I prayed SO many specific things for the season after I quit nannying. Quite frankly I prayed "God, you need to be EXTREMELY clear that this is where I am supposed to go next. X.Y. and Z all need to be realities for me to actually know completely that I am supposed to go." And then, (freakishly) all the pieces fell into place slowly one by one. I completely lost my mind quite frankly. I was terrified because in all reality? I wasn't sure I wanted to go. I was quite content being comfortable. I was content making the money I was making. I was content not having to do real work in counseling. I was content not having to use much of my education. I was content, but I was not fulfilled or happy.

And here we are. I am in a place that fits EXACTLY what I need spiritually, mentally, emotionally and physically. And each day it gets a little easier.  I joked with my co-workers yesterday saying "I feel weird telling people I LOVE my job when sometimes my job involves insane things like chasing after teenagers who are running away from our facility, or going to court, or being yelled at alllllll day, and being called awful names. My job is hard, but I come out every single day LOVING what I do."

That being said, my co-workers. Good gracious. If any of you are reading this- YOU ARE AMAZING! I have never, ever ever felt SO loved, appreciated, valued, and cherished as these people have made me feel. They are seriously the most incredible people I have ever gotten to know. It has amazed me how God has challenged these relationships thus far, and really challenging me to be vulnerable with them and get to know their hearts and stories. I had some INCREDIBLE relationships at Shelterwood, and I still do. But there was always a part of me that felt like I never quite fit in, and wasn't able to be as vulnerable and real with them as I probably needed to be. And yet the healing God has brought from that, and the change in me He has brought through that has been absolutely incredible.

Simply in general, I have begun to see the fruit of taking a year off and the HARD work I did in counseling. I have changed SO much over the past year, it is mindblowing. In reality? I have changed SO SO much over the past two years, I don't even recognize myself much anymore. I am in the middle still of a longgggg journey of healing, but for the first time in my life I thought yesterday "I can see tangible evidence that I have healed and grown over the past two years." And then I simply smiled.

But later, those thoughts began to haunt me quite frankly. I was scared- what if I can't "keep this up" what if I fall back? What if I fail? What if it gets bad again?! And in reality? It will. But God has made it SO clear that I have entered a new season- a season of restoration. He wants to restore me so desperately to who He has created me to be. And in reality? I won't be there till heaven. But this new season, I know God is calling me to freedom- to let go of my past, and to try new and exciting things that I have spent my whole life being afraid to do. And I am excited and terrified all at the same time. As I have said to co-workers a lot over the past few weeks "It's just messy!"

I listened to the song I posted above on Sunday, as well as today and I felt that it fit well for this season and really is my prayer as I start this new journey. When I taste the goodness of the Lord, I shall not be in want.

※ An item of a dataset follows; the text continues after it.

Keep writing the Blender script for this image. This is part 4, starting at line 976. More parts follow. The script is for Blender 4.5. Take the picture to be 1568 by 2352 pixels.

I have never ever been so satisfied with what God is teaching me, revealing to me and providing to me. As nervous as I am for this new season, I am 100x more excited to see how God is going to continue working in my life and healing my heart as well as the hearts of the girls I work with, and my co-workers. It has already been such an immense blessing, and I know there are only more to come.

I ask for your prayers, as well as support. I welcome messages, phone calls, letters, Bible verses, quotes, care packages, or anything of the sort. I am so so thankful for the community God has given me, both at home in Michigan, and around the globe quite frankly. If you are interested on how you can support the girls I work with, please feel free to contact me and I can give you some ideas!

So here is my random thought of the day for you.... In what areas of your life does God want to bring you restoration? Maybe it's your marriage, or your relationship with your kids. Maybe it's your relationship with God, or your relationship with an unhealthy coping mechanism. Maybe it's not a relationship at all, I don't know. But I do know that God is a God of restoration, and he wants to bring you that healing in ways you cannot even begin to ask or imagine!